イージスアショアよりも幼保や学校にエアコンを。
<防衛省は30日、陸上配備型迎撃ミサイルシステム「イージス・アショア」2基の配備費用が総額で約4664億円になる見通しを明らかにした。
米航空機大手ロッキード・マーチン社製の最新鋭レーダーを搭載するが、金額は当初想定から1基あたり約1・7倍に。2023年度予定だった運用開始も、米側の事情で大幅に遅れる方向という。
米朝対話の流れにある中、配備候補地の秋田市と山口県萩市の住民は、北朝鮮の弾道ミサイル対応を理由に導入を急ぐ政府への反発を強めている。地元の懸念や予算膨張で、導入の是非が国会で改めて議論になりそうだ。
防衛省が採用するのは、「LMSSR」。探知範囲は1千キロ超とされ、海上自衛隊イージス艦の搭載レーダーの2倍以上にあたる。小野寺五典防衛相は同日、記者団に「わが国の弾道ミサイル防衛能力は飛躍的に向上する」と強調した。
当初はレーダーも含め1基800億円と試算。ところが1基あたり約1340億円に膨れ上がった。防衛省は総額をこれまで明かしてこなかったが、導入後30年間の維持・運用費(約1954億円)などを加えて約4664億円となった。本体部分を日米両政府間で取引する有償軍事援助(FMS)で調達するため、金額は売り主の米側の「言い値」になりやすく、さらに増える可能性がある。

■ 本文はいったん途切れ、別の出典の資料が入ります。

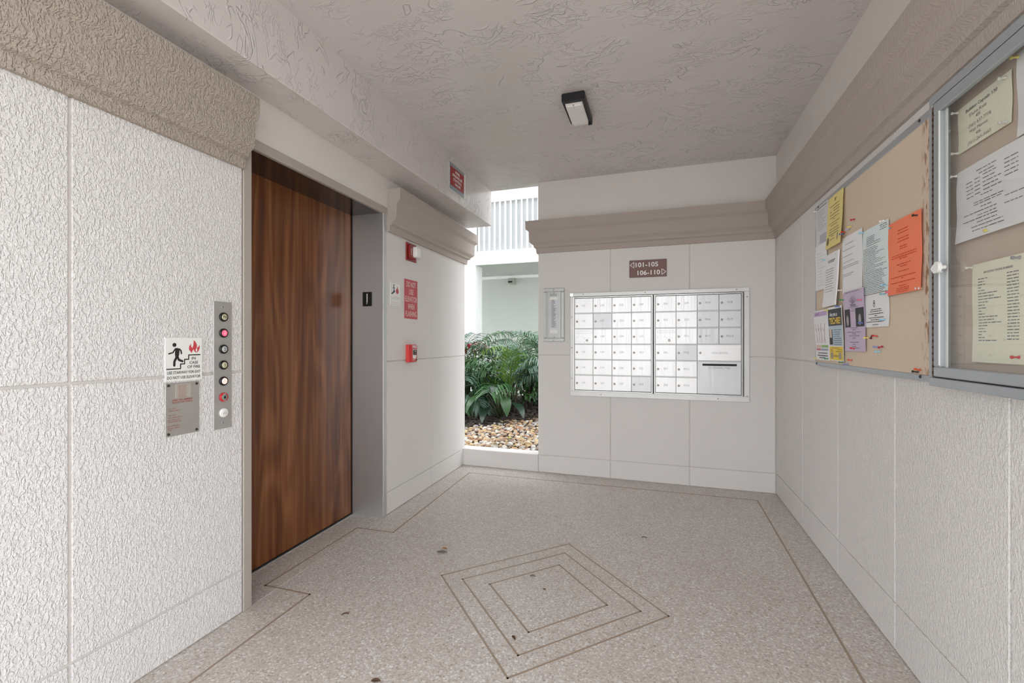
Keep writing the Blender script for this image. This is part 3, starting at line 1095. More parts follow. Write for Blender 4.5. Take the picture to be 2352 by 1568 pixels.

また、23年度としてきた運用開始時期は、早くても25年度になる見通しとなった。ロッキード社が1基目の製造から配備まで、来年にも予定するFMS契約締結から約6年かかると説明しているためだ>(以上「朝日新聞」より引用)
イージスアショアの配備を巡って日本政府に明確な戦略があるのか疑問だ。なぜならイージスアショアに配備する肝のレーダーに関してロッキード・マーチン社製の「最新鋭」器をせっちするとしているが、どうやらこれから製作するようだ。
だから予算も概算で、詳細はまだわかっていない。だとすると、新レーダーはイージス艦に積載されているレーダーの二倍の能力を有する、と発表しているが、それらも開発予定能力に過ぎないことになる。
そもそも北朝鮮は米国と握手して会談した。北朝鮮ミサイルの脅威が今後とも増加する、とは思えない。そうするとイージスアショアは何に備えて設置するのだろうか。
日本の脅威となるのは世界の核兵器と世界の軍事力だ。防衛のためと憲法に謳った軍事力は日本の自衛隊だけだ。それすらも「戦争法」で世界の何処でも何時でも展開できるようになっている。
しかもイージスアショアを使っての実戦でのミサイル迎撃は無理だといわれている。なぜなら迎撃ミサイルの速度が攻撃ミサイルよりもはるかに遅いからだ。
しかも多弾頭ミサイル攻撃を受ければお手上げだ。そこで敵基地攻撃力論争が起きる。敵基地を叩かない限り日本はやられっ放しになる、というものだ。
北朝鮮のICBMは日本攻撃用ではない。米国の本土攻撃用だ。日本をミサイル攻撃するとしたら中距離ミサイルで、それは移動式ミサイル発射台からも発射可能だ。敵基地攻撃といっても何処が基地なのか特定すら困難だ。
日本は米国と軍事同盟を結んでいるから米国の敵は日本の敵でもある。しかし日本の敵は必ずしも米国の敵ではない。実際に中国がそうだったし、平和条約を締結していない「敵国」ロシアがそうだった。
そうした米国本土を守るためと明々白々のイージスアショアを日本に設置することに何の意味があるのだろうか。なぜ日本国の防衛は日本国民が行うから、日本の防衛と装備に関して米国は口出しするな、とハッキリと言えないのだろうか。
防衛効果の疑わしいイージスアショア配備よりも、幼保や小中学校、高校のエアコン設置の方が先だろう。全国の官庁建屋にエアコンがあって、教育機関に未設置の学校が大半というのは解せない。日本を守るのは国民だ。それも人材というべき教育された国民だ。